## Instructions for the task:
Which lines below fall between the one containing "894 pixels high." and the one containing "135), .6), SL)"? Repeat them exactly, counting both of those lines, and add nothing else.

## Dataset excerpts:
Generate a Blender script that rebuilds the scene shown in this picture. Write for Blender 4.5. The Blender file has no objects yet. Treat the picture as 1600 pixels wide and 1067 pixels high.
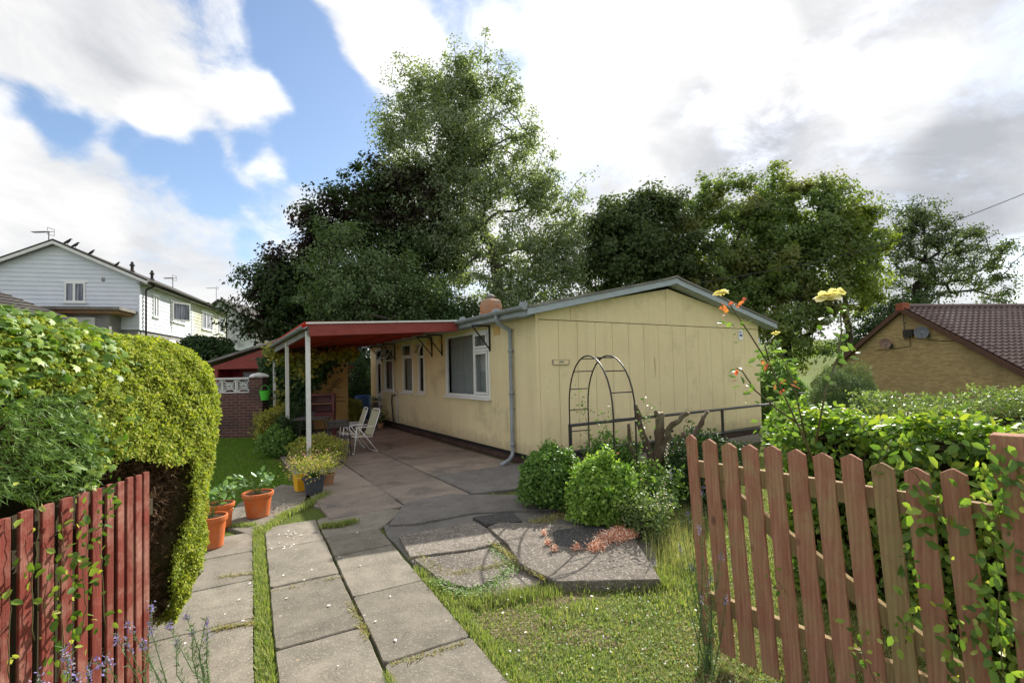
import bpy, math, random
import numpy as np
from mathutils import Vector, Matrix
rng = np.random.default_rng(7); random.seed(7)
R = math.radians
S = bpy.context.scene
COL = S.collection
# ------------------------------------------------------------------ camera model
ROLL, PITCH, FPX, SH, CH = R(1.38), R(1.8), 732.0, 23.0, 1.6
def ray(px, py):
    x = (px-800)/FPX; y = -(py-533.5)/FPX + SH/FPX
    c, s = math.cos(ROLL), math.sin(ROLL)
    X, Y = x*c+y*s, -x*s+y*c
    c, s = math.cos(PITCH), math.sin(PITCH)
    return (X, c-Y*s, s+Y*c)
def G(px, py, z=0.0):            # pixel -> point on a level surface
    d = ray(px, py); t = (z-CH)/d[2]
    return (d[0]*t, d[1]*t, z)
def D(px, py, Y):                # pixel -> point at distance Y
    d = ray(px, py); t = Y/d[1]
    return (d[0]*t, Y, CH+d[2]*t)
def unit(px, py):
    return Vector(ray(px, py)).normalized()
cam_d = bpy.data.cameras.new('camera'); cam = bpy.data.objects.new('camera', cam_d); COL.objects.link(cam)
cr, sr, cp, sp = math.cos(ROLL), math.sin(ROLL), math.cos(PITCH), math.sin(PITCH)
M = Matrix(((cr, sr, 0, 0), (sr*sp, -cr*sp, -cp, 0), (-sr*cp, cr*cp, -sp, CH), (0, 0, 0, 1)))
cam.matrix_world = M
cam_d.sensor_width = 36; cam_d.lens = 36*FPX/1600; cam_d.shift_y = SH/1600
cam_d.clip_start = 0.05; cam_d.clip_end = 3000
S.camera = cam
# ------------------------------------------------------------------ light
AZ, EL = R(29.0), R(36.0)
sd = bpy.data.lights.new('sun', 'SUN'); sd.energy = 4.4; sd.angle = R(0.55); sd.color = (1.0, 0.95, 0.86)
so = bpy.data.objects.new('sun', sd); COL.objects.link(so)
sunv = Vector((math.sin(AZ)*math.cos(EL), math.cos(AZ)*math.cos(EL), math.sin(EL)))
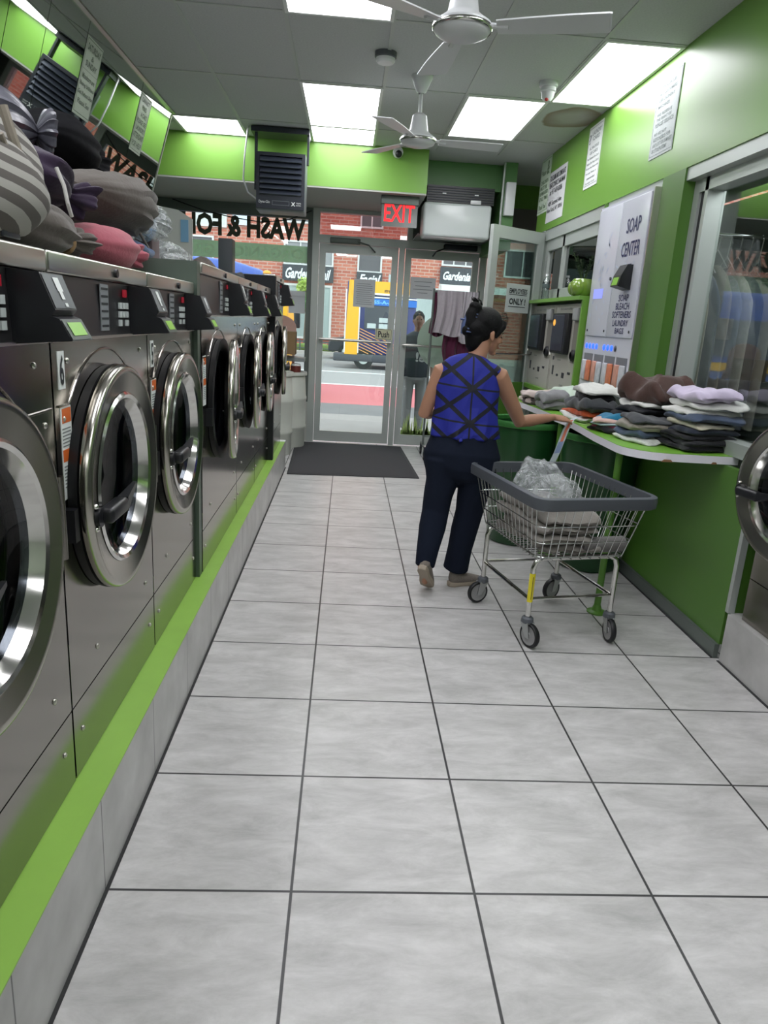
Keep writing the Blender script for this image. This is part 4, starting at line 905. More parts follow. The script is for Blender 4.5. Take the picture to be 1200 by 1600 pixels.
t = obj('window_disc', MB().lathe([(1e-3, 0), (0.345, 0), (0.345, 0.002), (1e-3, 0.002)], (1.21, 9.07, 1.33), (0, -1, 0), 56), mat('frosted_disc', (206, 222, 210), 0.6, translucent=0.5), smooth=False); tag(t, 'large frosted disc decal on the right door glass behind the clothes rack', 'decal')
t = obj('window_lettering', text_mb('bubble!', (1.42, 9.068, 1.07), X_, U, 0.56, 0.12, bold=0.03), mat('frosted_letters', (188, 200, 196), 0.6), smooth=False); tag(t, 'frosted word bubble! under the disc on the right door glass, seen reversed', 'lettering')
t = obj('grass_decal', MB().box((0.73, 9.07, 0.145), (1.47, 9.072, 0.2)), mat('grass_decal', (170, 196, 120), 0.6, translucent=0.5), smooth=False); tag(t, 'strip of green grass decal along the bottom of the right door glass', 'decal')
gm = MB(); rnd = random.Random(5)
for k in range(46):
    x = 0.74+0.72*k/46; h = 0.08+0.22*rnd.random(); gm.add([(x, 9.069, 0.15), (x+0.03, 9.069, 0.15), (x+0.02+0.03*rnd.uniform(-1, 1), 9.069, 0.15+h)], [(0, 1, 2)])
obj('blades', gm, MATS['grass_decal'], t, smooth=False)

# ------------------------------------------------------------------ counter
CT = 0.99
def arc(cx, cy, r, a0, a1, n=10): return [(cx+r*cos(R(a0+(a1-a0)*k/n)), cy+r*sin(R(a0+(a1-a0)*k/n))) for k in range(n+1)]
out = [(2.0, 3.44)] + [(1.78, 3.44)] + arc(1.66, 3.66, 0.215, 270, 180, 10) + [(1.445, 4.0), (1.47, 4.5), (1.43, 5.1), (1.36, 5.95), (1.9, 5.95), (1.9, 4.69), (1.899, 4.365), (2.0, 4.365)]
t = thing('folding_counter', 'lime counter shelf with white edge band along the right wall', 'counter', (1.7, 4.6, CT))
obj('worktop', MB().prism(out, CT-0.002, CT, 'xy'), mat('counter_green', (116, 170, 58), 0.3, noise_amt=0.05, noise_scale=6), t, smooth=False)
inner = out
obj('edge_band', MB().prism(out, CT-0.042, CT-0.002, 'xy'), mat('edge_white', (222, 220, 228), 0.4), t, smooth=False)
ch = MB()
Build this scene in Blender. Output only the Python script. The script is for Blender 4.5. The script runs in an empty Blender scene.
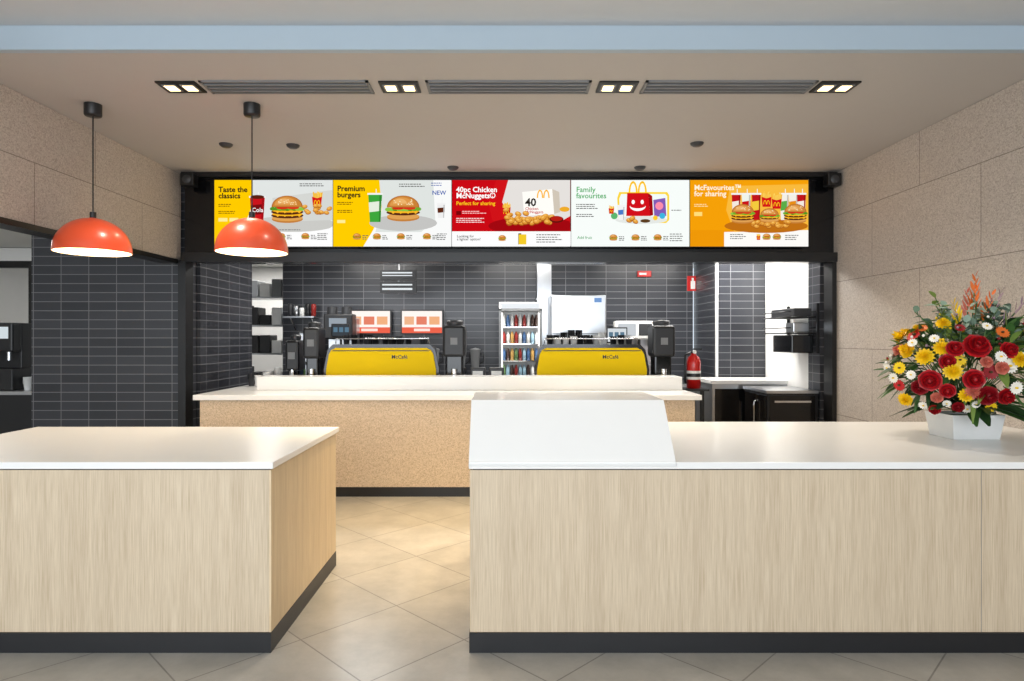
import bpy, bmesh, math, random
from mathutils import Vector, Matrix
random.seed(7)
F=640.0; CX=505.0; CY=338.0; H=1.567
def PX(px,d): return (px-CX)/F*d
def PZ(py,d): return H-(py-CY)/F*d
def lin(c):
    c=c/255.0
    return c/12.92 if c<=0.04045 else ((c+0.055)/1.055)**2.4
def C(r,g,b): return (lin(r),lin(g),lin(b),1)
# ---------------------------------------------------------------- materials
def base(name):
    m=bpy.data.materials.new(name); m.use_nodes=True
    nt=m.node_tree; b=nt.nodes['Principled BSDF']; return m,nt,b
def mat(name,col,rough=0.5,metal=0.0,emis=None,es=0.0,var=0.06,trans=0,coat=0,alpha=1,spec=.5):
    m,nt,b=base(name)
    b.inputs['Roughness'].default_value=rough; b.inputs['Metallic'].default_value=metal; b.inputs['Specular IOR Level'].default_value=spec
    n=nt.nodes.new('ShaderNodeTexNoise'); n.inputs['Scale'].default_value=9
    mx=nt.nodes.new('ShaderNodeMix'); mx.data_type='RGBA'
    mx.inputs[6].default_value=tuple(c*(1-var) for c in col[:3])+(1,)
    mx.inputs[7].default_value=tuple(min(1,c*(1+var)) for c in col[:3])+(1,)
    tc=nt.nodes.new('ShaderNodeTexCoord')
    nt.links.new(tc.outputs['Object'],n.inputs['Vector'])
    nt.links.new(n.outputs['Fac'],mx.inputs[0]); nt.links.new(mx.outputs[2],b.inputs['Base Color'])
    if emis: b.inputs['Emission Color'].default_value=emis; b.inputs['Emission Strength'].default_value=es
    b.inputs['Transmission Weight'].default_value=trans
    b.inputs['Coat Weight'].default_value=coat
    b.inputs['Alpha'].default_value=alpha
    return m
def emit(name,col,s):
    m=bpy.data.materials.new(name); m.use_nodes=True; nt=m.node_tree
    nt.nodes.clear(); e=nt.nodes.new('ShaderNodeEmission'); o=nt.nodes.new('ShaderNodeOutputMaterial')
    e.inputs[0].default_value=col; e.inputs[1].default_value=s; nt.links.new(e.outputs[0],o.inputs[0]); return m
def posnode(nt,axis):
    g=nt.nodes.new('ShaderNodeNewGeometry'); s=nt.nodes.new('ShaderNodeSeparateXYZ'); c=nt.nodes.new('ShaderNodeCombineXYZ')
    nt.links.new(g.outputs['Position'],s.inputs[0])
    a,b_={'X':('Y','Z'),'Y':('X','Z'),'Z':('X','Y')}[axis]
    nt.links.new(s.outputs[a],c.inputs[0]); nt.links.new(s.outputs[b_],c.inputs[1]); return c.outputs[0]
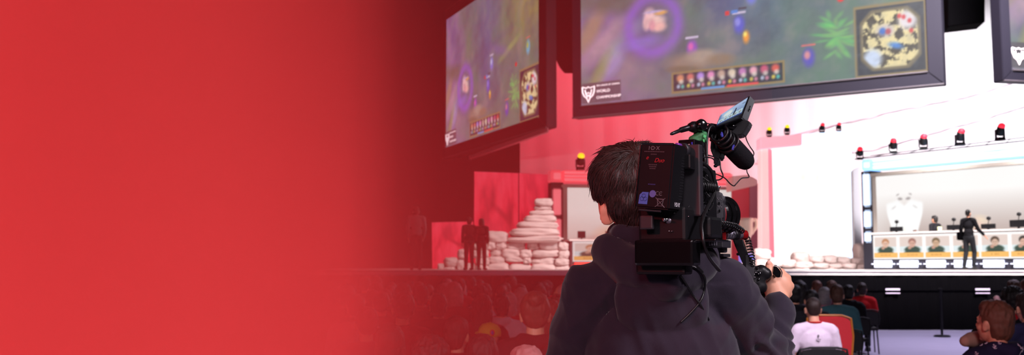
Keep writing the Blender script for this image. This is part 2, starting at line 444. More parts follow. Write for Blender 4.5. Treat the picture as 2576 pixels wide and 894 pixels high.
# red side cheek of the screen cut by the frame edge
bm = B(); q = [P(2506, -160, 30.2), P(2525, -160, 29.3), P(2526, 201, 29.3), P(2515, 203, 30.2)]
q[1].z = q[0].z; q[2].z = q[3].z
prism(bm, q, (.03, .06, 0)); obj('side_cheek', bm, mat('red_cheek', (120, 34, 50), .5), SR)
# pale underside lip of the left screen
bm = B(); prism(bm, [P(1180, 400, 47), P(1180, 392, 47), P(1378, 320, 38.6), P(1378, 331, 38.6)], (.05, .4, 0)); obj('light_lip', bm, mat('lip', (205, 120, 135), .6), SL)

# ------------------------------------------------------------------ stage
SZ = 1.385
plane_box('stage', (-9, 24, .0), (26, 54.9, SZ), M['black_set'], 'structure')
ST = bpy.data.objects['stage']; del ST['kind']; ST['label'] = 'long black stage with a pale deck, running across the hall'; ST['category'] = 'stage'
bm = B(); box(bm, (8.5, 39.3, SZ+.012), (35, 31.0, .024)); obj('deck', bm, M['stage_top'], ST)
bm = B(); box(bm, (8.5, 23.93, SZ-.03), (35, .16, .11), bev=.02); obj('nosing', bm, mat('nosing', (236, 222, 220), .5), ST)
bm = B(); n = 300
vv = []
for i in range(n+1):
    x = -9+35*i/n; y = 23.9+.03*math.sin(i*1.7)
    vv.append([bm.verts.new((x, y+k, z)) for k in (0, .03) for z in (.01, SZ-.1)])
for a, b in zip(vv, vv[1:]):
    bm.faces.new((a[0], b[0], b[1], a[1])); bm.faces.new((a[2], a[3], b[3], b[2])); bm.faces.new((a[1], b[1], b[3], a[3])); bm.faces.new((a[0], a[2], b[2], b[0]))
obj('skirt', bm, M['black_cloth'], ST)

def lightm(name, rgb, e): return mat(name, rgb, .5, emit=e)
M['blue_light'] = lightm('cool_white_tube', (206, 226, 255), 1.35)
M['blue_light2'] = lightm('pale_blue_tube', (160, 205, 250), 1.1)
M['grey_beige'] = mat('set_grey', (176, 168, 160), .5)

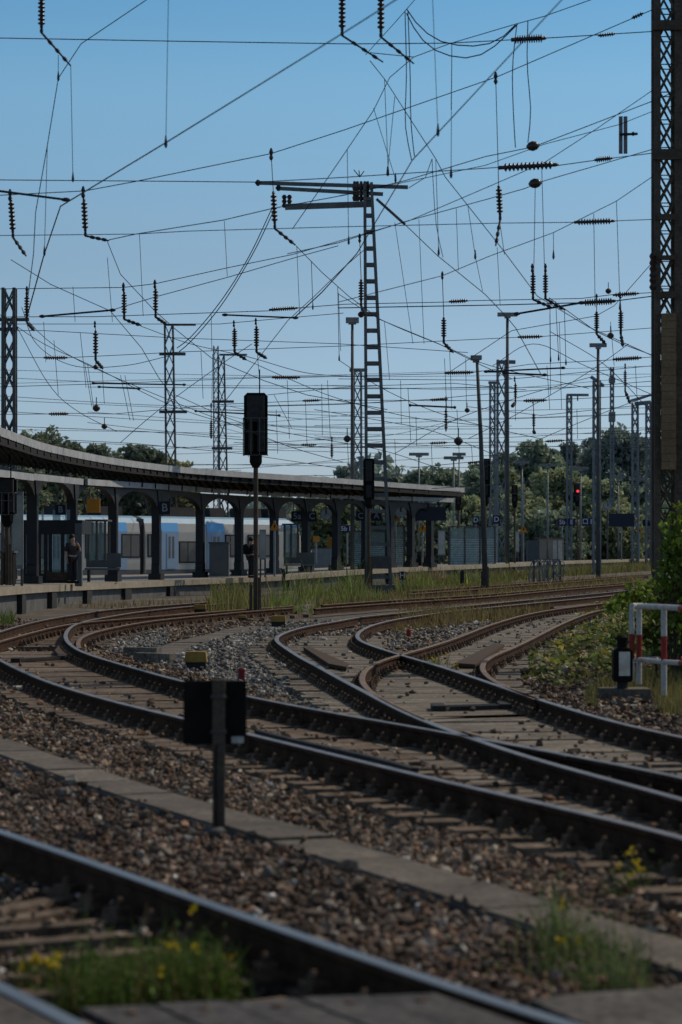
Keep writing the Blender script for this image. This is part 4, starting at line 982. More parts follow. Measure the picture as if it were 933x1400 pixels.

## Solution to the problem:
Keep writing the Blender script for this image. This is part 2, starting at line 444. More parts follow. Write for Blender 4.5. Treat the picture as 2576 pixels wide and 894 pixels high.
# red side cheek of the screen cut by the frame edge
bm = B(); q = [P(2506, -160, 30.2), P(2525, -160, 29.3), P(2526, 201, 29.3), P(2515, 203, 30.2)]
q[1].z = q[0].z; q[2].z = q[3].z
prism(bm, q, (.03, .06, 0)); obj('side_cheek', bm, mat('red_cheek', (120, 34, 50), .5), SR)
# pale underside lip of the left screen
bm = B(); prism(bm, [P(1180, 400, 47), P(1180, 392, 47), P(1378, 320, 38.6), P(1378, 331, 38.6)], (.05, .4, 0)); obj('light_lip', bm, mat('lip', (205, 120, 135), .6), SL)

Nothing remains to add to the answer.